Die Linzer Chiromantie ist ein nur lose geordnetes chiromantisches Traktat, in dem die chiromantische Fachterminologie (lini des lebens oder des herczen, perg der hand, lini des haubtz, lini des daumen, triangel, lini der leber oder des magen, höl der hand etc.) nicht eingeführt wird und der somit Grundkenntnisse zur Topographie der Handfläche voraussetzt. Der Text ist eine Übersetzung und folgt zunächst, mit wenigen Abweichungen und Ergänzungen, aber dennoch deutlich, dem der Chiromantische Kurzkompilation (Fassung 1). Ab dem Satz Jtem wenn die nachstgemelt lini hat est die übersich gen, das ist ein zaichen der erhöchung vnd der eren (fol. 3r unten) folgt die Chiromantie, deren holpriger Stil sich nicht ändert, wohl einer anderen Vorlage, die bisher nicht identifiziert wurde. Die weitere Aussagen betreffen nicht mehr nur die Linien auf dem Handteller sowie deren Winkelverhältnissen im triangel, sondern auch die Linien auf den Fingern und ihren Bergen sowie die Form und Färbung der Finger und der Fingernägel. Auf den prognostischen Text der Chiromantie folgt eine Erörterung zu der Frage, ob den zaichen der kunst wider standen müg werden, die mithilfe eines Ptolemäuszitats (Der weiß vnd der kunstreich herrschiert oder regiert v̈ber das gestirn vnd v̈ber die einflüß vnd zaechen) und unter Anführung mehrerer Beispiele positiv beantwortet wird.

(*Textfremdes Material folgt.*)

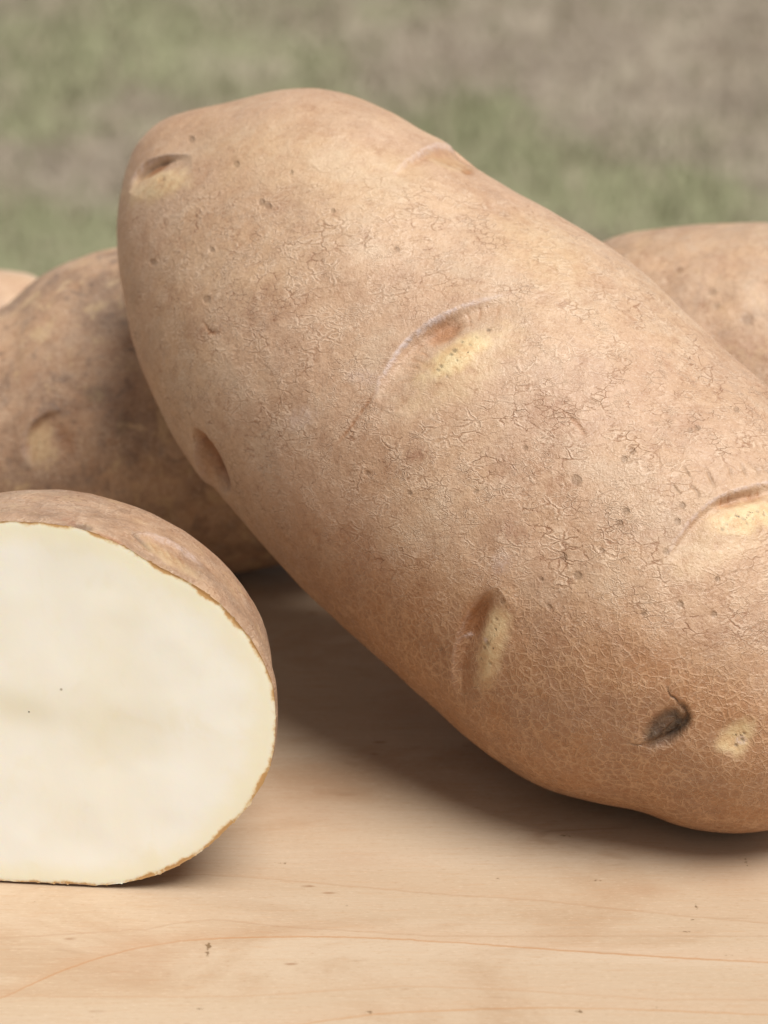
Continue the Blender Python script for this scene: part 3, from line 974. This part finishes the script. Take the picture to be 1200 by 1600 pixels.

Die Linzer Chiromantie ist bilang die einzige deutschsprachige Chiromantie, zu der eine vollständigen Edition vorliegt.

Linz, Landesbibl., Hs. 139 (früher 236), Bl. 1r–5r (bzw. alte Nummerierung: XXXXII–XXXXVI)

Informationen zum Textereignis
Digitalisat http://digi.landesbibliothek.at/viewer/resolver?urn=urn:nbn:at:AT-OOeLB-2065543
Online-Information https://handschriftencensus.de/12591

https://manuscripta.at/?ID=34131

Entstehungszeit um 1464
Entstehungsort Bairisches Sprachgebiet
Illustrationen keine

Edition

  • Marco Heiles, Eine unbeachtete deutsche Chiromantie in der Landesbibliothek Linz, in: ZfdA 145 (2016), S. 70–81, hier S. 78–81.

Forschungsliteratur

  • Konrad Schiffmann, Die Handschriften der Öffentl. Studienbibliothek in Linz (masch.), Linz 1935, S. 177.
  • Marco Heiles, Eine unbeachtete deutsche Chiromantie in der Landesbibliothek Linz, in: ZfdA 145 (2016), S. 70–81 (mit Abdruck aller Texte des Handschriftenfragments).
  • Marco Heiles, Prognostiken (Nr. 103a.), in: Katalog der deutschsprachigen illustrierten Handschriften des Mittelalters, begonnen von Hella Frühmorgen-Voss und Norbert H. Ott, hg. von Ulrike Bodemann, Kristina Freienhagen-Baumgardt, Pia Rudolph und Nicola Zotz, Bd. 10 (Pilgerbücher - Rechtsspiegel, Rechtsbücher), München 2023.